=== Data section ===
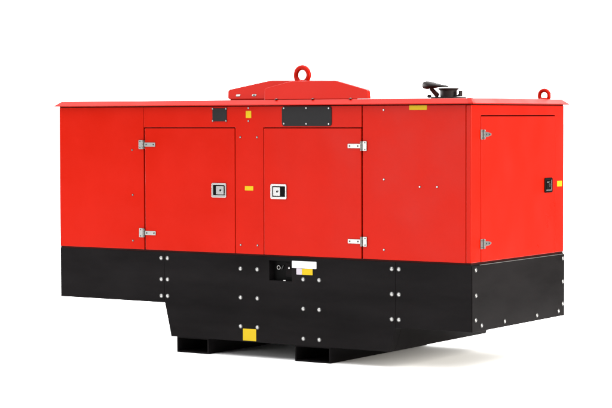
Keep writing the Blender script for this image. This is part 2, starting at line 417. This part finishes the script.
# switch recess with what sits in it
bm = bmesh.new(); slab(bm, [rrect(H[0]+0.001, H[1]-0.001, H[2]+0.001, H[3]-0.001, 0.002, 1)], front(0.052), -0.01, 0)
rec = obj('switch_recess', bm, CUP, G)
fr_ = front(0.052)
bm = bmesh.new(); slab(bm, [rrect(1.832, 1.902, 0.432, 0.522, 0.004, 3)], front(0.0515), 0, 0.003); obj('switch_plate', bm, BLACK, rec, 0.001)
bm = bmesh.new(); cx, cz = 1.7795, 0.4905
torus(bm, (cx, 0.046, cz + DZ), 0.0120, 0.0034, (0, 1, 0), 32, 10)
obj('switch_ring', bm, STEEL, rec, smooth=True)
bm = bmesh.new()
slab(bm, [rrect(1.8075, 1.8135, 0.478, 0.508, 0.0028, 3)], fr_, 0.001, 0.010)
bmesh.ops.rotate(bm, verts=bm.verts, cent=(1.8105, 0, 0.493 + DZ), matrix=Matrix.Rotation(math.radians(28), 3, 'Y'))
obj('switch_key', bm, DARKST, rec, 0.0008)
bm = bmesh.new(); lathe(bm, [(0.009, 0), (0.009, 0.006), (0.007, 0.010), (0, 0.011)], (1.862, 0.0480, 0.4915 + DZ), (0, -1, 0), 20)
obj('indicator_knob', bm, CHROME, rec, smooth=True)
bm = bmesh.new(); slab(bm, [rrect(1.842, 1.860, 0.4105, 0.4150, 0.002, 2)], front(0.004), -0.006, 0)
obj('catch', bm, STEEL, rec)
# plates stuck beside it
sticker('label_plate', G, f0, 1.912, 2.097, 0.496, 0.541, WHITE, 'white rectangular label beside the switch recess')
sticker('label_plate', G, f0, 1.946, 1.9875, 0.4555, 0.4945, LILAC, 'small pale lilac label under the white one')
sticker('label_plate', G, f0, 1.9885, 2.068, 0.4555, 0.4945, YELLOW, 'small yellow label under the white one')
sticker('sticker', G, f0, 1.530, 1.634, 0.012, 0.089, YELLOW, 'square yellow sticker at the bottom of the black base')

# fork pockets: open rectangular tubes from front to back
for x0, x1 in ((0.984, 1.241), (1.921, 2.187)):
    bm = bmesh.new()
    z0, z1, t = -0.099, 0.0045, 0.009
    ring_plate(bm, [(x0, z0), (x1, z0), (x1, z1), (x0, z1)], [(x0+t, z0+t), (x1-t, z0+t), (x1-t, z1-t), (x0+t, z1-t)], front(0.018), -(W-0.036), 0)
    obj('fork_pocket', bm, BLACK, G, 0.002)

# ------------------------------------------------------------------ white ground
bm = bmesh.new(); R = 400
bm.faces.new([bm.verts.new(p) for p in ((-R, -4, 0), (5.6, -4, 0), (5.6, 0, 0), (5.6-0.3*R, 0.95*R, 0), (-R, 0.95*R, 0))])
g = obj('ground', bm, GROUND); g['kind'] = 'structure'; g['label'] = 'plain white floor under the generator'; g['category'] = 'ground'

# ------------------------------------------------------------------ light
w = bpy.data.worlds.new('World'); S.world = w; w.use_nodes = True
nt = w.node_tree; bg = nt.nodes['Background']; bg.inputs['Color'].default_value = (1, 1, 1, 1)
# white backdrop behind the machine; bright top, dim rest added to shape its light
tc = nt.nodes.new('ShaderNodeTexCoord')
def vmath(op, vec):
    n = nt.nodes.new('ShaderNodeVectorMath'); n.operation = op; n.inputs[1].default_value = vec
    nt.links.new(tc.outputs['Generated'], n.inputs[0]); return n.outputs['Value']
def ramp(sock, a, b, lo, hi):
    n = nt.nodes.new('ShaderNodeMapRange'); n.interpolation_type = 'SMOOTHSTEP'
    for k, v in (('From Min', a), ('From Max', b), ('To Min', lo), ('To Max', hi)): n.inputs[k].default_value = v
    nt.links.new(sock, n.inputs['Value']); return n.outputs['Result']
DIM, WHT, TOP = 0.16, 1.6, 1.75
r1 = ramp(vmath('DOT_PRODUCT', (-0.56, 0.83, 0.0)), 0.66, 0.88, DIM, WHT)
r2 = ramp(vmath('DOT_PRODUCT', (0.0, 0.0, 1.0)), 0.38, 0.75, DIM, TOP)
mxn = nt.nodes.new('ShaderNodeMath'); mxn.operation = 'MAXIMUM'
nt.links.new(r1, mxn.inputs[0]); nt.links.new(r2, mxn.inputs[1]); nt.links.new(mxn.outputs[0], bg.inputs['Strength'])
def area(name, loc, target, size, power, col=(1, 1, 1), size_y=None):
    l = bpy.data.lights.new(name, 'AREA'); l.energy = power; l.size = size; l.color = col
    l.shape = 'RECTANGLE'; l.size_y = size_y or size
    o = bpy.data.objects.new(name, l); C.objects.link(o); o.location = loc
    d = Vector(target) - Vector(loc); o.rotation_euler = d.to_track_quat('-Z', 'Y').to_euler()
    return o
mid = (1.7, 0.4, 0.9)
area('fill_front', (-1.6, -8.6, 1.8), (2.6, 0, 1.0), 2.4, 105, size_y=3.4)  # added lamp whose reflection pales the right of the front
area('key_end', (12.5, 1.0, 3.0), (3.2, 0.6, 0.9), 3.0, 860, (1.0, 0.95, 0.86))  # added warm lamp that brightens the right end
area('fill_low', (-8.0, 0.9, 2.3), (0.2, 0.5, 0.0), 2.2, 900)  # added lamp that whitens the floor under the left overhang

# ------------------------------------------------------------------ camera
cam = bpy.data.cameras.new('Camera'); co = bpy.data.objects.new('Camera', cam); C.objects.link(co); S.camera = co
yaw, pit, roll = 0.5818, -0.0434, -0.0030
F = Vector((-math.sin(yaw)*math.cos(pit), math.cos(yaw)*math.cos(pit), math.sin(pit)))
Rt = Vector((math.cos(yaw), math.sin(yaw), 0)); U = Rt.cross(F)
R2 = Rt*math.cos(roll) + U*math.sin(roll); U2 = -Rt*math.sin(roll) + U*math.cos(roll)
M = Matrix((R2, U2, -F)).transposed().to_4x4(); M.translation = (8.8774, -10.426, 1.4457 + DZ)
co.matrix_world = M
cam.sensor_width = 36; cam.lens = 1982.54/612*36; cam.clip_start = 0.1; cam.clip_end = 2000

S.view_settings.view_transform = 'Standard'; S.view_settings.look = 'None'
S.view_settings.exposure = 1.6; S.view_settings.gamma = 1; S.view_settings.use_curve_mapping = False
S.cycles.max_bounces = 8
===
Work to do – Reproduce the full material exactly, excluding the pictures.

Full output –
Keep writing the Blender script for this image. This is part 2, starting at line 417. This part finishes the script.
# switch recess with what sits in it
bm = bmesh.new(); slab(bm, [rrect(H[0]+0.001, H[1]-0.001, H[2]+0.001, H[3]-0.001, 0.002, 1)], front(0.052), -0.01, 0)
rec = obj('switch_recess', bm, CUP, G)
fr_ = front(0.052)
bm = bmesh.new(); slab(bm, [rrect(1.832, 1.902, 0.432, 0.522, 0.004, 3)], front(0.0515), 0, 0.003); obj('switch_plate', bm, BLACK, rec, 0.001)
bm = bmesh.new(); cx, cz = 1.7795, 0.4905
torus(bm, (cx, 0.046, cz + DZ), 0.0120, 0.0034, (0, 1, 0), 32, 10)
obj('switch_ring', bm, STEEL, rec, smooth=True)
bm = bmesh.new()
slab(bm, [rrect(1.8075, 1.8135, 0.478, 0.508, 0.0028, 3)], fr_, 0.001, 0.010)
bmesh.ops.rotate(bm, verts=bm.verts, cent=(1.8105, 0, 0.493 + DZ), matrix=Matrix.Rotation(math.radians(28), 3, 'Y'))
obj('switch_key', bm, DARKST, rec, 0.0008)
bm = bmesh.new(); lathe(bm, [(0.009, 0), (0.009, 0.006), (0.007, 0.010), (0, 0.011)], (1.862, 0.0480, 0.4915 + DZ), (0, -1, 0), 20)
obj('indicator_knob', bm, CHROME, rec, smooth=True)
bm = bmesh.new(); slab(bm, [rrect(1.842, 1.860, 0.4105, 0.4150, 0.002, 2)], front(0.004), -0.006, 0)
obj('catch', bm, STEEL, rec)
# plates stuck beside it
sticker('label_plate', G, f0, 1.912, 2.097, 0.496, 0.541, WHITE, 'white rectangular label beside the switch recess')
sticker('label_plate', G, f0, 1.946, 1.9875, 0.4555, 0.4945, LILAC, 'small pale lilac label under the white one')
sticker('label_plate', G, f0, 1.9885, 2.068, 0.4555, 0.4945, YELLOW, 'small yellow label under the white one')
sticker('sticker', G, f0, 1.530, 1.634, 0.012, 0.089, YELLOW, 'square yellow sticker at the bottom of the black base')

# fork pockets: open rectangular tubes from front to back
for x0, x1 in ((0.984, 1.241), (1.921, 2.187)):
    bm = bmesh.new()
    z0, z1, t = -0.099, 0.0045, 0.009
    ring_plate(bm, [(x0, z0), (x1, z0), (x1, z1), (x0, z1)], [(x0+t, z0+t), (x1-t, z0+t), (x1-t, z1-t), (x0+t, z1-t)], front(0.018), -(W-0.036), 0)
    obj('fork_pocket', bm, BLACK, G, 0.002)

# ------------------------------------------------------------------ white ground
bm = bmesh.new(); R = 400
bm.faces.new([bm.verts.new(p) for p in ((-R, -4, 0), (5.6, -4, 0), (5.6, 0, 0), (5.6-0.3*R, 0.95*R, 0), (-R, 0.95*R, 0))])
g = obj('ground', bm, GROUND); g['kind'] = 'structure'; g['label'] = 'plain white floor under the generator'; g['category'] = 'ground'

# ------------------------------------------------------------------ light
w = bpy.data.worlds.new('World'); S.world = w; w.use_nodes = True
nt = w.node_tree; bg = nt.nodes['Background']; bg.inputs['Color'].default_value = (1, 1, 1, 1)
# white backdrop behind the machine; bright top, dim rest added to shape its light
tc = nt.nodes.new('ShaderNodeTexCoord')
def vmath(op, vec):
    n = nt.nodes.new('ShaderNodeVectorMath'); n.operation = op; n.inputs[1].default_value = vec
    nt.links.new(tc.outputs['Generated'], n.inputs[0]); return n.outputs['Value']
def ramp(sock, a, b, lo, hi):
    n = nt.nodes.new('ShaderNodeMapRange'); n.interpolation_type = 'SMOOTHSTEP'
    for k, v in (('From Min', a), ('From Max', b), ('To Min', lo), ('To Max', hi)): n.inputs[k].default_value = v
    nt.links.new(sock, n.inputs['Value']); return n.outputs['Result']
DIM, WHT, TOP = 0.16, 1.6, 1.75
r1 = ramp(vmath('DOT_PRODUCT', (-0.56, 0.83, 0.0)), 0.66, 0.88, DIM, WHT)
r2 = ramp(vmath('DOT_PRODUCT', (0.0, 0.0, 1.0)), 0.38, 0.75, DIM, TOP)
mxn = nt.nodes.new('ShaderNodeMath'); mxn.operation = 'MAXIMUM'
nt.links.new(r1, mxn.inputs[0]); nt.links.new(r2, mxn.inputs[1]); nt.links.new(mxn.outputs[0], bg.inputs['Strength'])
def area(name, loc, target, size, power, col=(1, 1, 1), size_y=None):
    l = bpy.data.lights.new(name, 'AREA'); l.energy = power; l.size = size; l.color = col
    l.shape = 'RECTANGLE'; l.size_y = size_y or size
    o = bpy.data.objects.new(name, l); C.objects.link(o); o.location = loc
    d = Vector(target) - Vector(loc); o.rotation_euler = d.to_track_quat('-Z', 'Y').to_euler()
    return o
mid = (1.7, 0.4, 0.9)
area('fill_front', (-1.6, -8.6, 1.8), (2.6, 0, 1.0), 2.4, 105, size_y=3.4)  # added lamp whose reflection pales the right of the front
area('key_end', (12.5, 1.0, 3.0), (3.2, 0.6, 0.9), 3.0, 860, (1.0, 0.95, 0.86))  # added warm lamp that brightens the right end
area('fill_low', (-8.0, 0.9, 2.3), (0.2, 0.5, 0.0), 2.2, 900)  # added lamp that whitens the floor under the left overhang

# ------------------------------------------------------------------ camera
cam = bpy.data.cameras.new('Camera'); co = bpy.data.objects.new('Camera', cam); C.objects.link(co); S.camera = co
yaw, pit, roll = 0.5818, -0.0434, -0.0030
F = Vector((-math.sin(yaw)*math.cos(pit), math.cos(yaw)*math.cos(pit), math.sin(pit)))
Rt = Vector((math.cos(yaw), math.sin(yaw), 0)); U = Rt.cross(F)
R2 = Rt*math.cos(roll) + U*math.sin(roll); U2 = -Rt*math.sin(roll) + U*math.cos(roll)
M = Matrix((R2, U2, -F)).transposed().to_4x4(); M.translation = (8.8774, -10.426, 1.4457 + DZ)
co.matrix_world = M
cam.sensor_width = 36; cam.lens = 1982.54/612*36; cam.clip_start = 0.1; cam.clip_end = 2000

S.view_settings.view_transform = 'Standard'; S.view_settings.look = 'None'
S.view_settings.exposure = 1.6; S.view_settings.gamma = 1; S.view_settings.use_curve_mapping = False
S.cycles.max_bounces = 8